▸ What needs to be done
Repeat exactly the lines from the line containing "scale=0.4, stretch=(1, 0.3, 1))" to the last line of the listing, including both.

————————

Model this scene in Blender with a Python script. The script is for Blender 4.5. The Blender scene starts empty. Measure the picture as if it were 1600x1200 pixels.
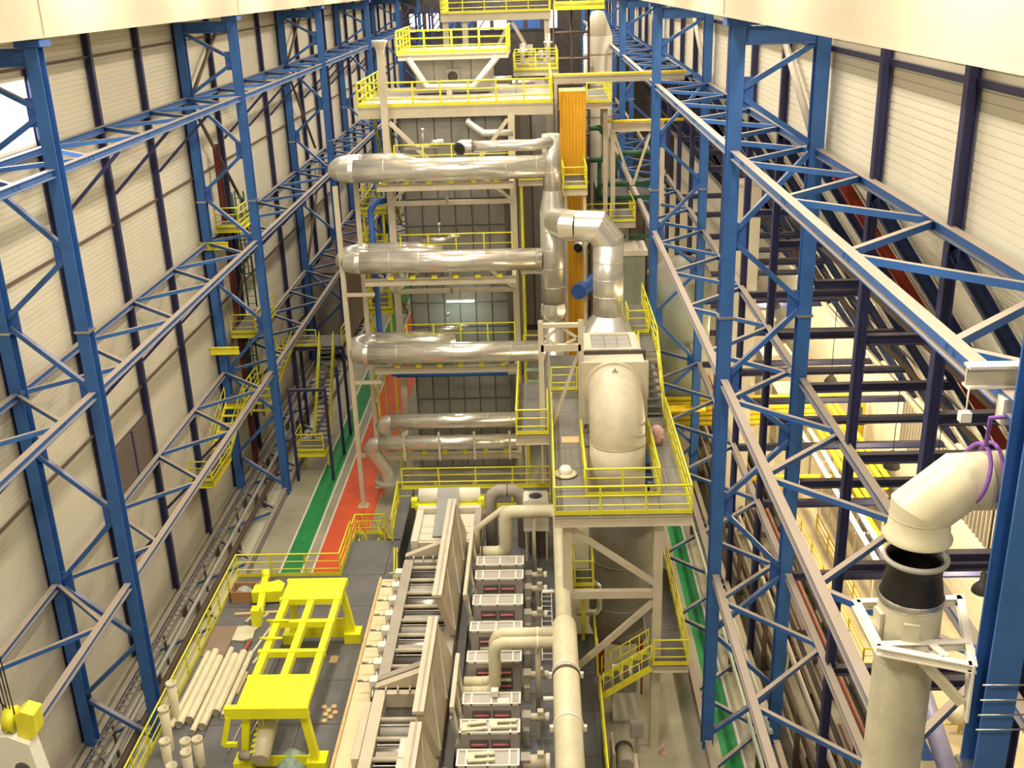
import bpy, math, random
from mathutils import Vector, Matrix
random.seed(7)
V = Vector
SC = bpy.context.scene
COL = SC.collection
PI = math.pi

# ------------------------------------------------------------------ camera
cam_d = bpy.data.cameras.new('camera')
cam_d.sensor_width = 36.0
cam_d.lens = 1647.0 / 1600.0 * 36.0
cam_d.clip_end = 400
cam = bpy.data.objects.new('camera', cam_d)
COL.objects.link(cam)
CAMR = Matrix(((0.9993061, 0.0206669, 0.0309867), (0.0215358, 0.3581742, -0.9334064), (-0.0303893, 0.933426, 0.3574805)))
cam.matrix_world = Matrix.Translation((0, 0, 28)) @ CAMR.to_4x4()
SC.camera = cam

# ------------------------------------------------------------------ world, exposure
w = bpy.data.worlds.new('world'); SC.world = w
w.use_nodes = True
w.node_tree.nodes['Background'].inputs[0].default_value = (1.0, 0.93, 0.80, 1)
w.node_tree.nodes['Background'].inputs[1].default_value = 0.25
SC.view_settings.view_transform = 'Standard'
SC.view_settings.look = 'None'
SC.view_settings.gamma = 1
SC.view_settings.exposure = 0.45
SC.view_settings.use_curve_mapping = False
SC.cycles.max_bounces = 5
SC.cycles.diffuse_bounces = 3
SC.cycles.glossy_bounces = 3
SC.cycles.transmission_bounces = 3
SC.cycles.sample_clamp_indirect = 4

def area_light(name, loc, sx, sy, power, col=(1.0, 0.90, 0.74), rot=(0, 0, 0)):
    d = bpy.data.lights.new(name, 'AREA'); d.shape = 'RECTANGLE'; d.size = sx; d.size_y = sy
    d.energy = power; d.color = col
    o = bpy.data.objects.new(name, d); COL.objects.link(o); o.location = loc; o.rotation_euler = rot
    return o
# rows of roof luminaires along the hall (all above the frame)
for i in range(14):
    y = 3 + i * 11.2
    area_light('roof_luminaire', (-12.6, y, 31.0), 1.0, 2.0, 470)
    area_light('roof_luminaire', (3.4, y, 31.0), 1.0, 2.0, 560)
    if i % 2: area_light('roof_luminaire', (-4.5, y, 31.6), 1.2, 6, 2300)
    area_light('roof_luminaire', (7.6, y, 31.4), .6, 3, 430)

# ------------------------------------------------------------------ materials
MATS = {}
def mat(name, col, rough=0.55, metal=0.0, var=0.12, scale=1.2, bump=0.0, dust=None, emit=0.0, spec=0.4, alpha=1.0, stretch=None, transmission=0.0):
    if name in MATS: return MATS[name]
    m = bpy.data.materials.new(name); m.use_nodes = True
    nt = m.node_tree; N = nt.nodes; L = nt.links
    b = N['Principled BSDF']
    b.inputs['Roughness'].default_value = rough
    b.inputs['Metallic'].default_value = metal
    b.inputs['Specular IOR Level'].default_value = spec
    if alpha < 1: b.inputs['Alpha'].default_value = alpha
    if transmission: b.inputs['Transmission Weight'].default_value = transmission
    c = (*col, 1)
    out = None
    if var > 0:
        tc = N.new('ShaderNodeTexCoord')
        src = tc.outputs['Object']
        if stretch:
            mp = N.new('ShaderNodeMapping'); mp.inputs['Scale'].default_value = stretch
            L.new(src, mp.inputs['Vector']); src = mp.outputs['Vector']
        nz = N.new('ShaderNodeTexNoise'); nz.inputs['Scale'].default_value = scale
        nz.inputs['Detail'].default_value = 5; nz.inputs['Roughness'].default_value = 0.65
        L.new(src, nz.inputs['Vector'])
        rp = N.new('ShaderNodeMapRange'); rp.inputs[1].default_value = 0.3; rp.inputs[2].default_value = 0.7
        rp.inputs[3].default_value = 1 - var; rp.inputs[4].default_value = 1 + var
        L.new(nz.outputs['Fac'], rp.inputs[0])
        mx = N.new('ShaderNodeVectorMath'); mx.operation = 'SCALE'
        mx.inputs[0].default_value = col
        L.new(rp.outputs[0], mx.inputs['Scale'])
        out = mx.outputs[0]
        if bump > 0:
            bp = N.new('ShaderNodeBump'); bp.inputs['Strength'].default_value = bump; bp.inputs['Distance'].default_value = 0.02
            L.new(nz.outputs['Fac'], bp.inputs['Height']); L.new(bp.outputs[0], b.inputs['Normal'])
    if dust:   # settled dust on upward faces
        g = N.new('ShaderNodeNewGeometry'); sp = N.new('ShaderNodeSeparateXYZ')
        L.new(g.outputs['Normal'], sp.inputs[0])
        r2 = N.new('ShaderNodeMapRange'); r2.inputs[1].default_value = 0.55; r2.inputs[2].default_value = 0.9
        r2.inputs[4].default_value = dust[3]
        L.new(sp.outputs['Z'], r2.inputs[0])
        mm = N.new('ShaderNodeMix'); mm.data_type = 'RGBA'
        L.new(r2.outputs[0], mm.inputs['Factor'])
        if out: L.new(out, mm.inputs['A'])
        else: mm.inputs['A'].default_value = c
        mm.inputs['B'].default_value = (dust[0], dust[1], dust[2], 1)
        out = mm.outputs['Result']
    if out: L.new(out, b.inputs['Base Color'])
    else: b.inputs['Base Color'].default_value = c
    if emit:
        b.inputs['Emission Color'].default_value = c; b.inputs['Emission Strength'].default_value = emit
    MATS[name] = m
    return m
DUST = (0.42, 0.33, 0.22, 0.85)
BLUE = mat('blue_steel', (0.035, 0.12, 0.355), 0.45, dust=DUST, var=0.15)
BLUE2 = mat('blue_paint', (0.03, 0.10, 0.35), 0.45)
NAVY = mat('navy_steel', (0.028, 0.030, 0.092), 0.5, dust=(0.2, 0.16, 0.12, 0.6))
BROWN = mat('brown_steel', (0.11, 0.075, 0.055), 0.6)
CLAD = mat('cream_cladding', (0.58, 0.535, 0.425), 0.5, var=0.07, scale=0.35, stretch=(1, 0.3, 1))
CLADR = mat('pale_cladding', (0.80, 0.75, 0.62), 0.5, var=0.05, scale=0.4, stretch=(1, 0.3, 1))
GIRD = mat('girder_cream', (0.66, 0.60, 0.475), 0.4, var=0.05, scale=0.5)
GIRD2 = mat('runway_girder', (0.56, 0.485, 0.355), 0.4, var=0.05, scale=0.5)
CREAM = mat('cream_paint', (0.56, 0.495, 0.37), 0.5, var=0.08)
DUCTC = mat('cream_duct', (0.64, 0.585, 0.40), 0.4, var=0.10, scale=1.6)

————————

▸ Finished task
CLADR = mat('pale_cladding', (0.80, 0.75, 0.62), 0.5, var=0.05, scale=0.4, stretch=(1, 0.3, 1))
GIRD = mat('girder_cream', (0.66, 0.60, 0.475), 0.4, var=0.05, scale=0.5)
GIRD2 = mat('runway_girder', (0.56, 0.485, 0.355), 0.4, var=0.05, scale=0.5)
CREAM = mat('cream_paint', (0.56, 0.495, 0.37), 0.5, var=0.08)
DUCTC = mat('cream_duct', (0.64, 0.585, 0.40), 0.4, var=0.10, scale=1.6)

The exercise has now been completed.